The exercise:
Lift every line from the entries that includes the word "this".

Dataset records:
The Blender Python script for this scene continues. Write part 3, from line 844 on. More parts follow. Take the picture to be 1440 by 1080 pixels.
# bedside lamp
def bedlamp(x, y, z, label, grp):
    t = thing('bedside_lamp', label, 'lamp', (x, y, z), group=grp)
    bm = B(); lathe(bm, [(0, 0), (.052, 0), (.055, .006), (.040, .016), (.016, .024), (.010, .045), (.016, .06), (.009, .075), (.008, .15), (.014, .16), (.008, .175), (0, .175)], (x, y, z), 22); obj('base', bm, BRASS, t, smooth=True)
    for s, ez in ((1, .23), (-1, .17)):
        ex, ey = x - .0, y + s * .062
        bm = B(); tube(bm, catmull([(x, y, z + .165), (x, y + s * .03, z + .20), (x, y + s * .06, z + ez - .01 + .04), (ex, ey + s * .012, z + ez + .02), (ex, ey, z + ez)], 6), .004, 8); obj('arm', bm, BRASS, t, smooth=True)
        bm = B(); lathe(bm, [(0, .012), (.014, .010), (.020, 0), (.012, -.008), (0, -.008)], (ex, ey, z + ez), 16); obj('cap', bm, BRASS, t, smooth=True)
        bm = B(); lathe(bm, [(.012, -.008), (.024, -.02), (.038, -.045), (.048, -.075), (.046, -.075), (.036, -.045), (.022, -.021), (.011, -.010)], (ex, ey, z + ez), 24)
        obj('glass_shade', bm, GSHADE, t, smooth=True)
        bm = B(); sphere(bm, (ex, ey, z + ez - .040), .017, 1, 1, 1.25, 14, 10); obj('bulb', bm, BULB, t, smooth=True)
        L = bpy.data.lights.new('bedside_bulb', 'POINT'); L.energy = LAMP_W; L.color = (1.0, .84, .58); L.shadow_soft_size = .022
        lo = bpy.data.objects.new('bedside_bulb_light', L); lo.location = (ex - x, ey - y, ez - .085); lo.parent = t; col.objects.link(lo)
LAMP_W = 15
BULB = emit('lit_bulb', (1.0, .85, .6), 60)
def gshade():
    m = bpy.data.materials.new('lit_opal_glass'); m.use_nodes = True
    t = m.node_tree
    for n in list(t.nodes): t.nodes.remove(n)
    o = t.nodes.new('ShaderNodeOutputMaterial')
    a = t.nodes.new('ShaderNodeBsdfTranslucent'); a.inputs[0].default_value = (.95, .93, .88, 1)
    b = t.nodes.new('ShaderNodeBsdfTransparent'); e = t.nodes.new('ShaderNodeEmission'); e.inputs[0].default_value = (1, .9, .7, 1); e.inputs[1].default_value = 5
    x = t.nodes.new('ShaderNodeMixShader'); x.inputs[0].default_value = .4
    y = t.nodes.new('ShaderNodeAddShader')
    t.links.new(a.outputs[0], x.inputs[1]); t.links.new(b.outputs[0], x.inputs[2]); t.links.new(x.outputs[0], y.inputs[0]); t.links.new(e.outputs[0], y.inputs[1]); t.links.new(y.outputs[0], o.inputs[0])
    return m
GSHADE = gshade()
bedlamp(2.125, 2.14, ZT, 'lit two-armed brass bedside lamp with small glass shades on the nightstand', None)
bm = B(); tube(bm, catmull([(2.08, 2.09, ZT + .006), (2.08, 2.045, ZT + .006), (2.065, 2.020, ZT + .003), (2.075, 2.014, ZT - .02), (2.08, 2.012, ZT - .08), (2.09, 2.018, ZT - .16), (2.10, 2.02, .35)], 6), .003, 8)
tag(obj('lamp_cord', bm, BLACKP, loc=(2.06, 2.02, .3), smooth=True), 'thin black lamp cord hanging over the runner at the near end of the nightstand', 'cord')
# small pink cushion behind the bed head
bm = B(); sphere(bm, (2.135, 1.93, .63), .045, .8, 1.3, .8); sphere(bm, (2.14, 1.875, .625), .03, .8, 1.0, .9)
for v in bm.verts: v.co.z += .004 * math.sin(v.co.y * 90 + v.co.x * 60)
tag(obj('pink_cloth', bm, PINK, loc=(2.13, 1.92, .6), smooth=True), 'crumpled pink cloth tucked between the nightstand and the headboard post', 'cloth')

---

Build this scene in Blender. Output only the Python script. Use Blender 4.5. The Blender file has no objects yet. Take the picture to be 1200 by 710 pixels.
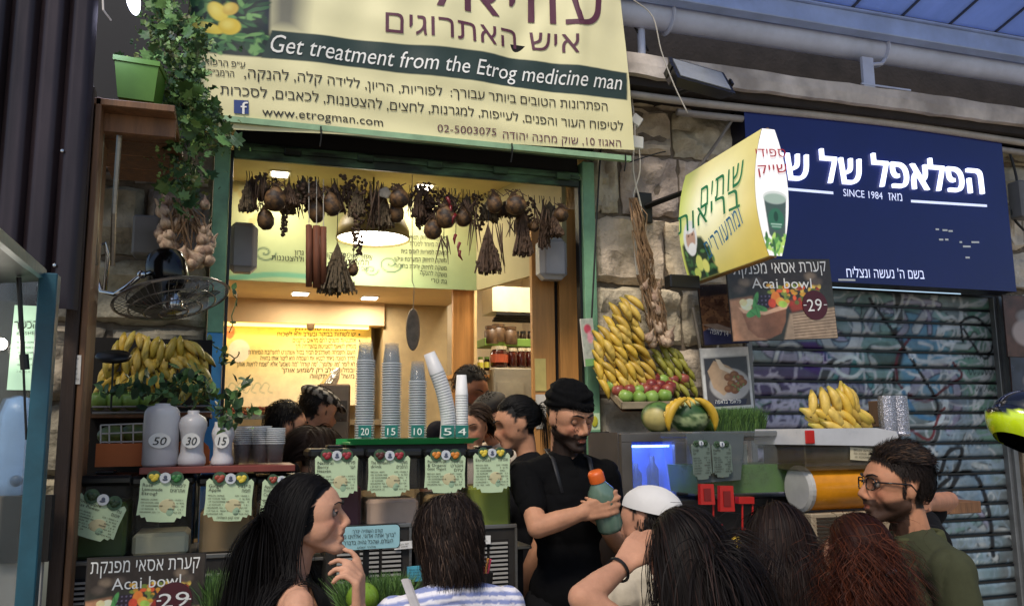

The reply:
The Blender Python script for this scene continues. Write part 3, from line 844 on. More parts follow. Take the picture to be 1440 by 1080 pixels.
Build this scene in Blender. Output only the Python script. Use Blender 4.5. The Blender file has no objects yet. Take the picture to be 1200 by 710 pixels.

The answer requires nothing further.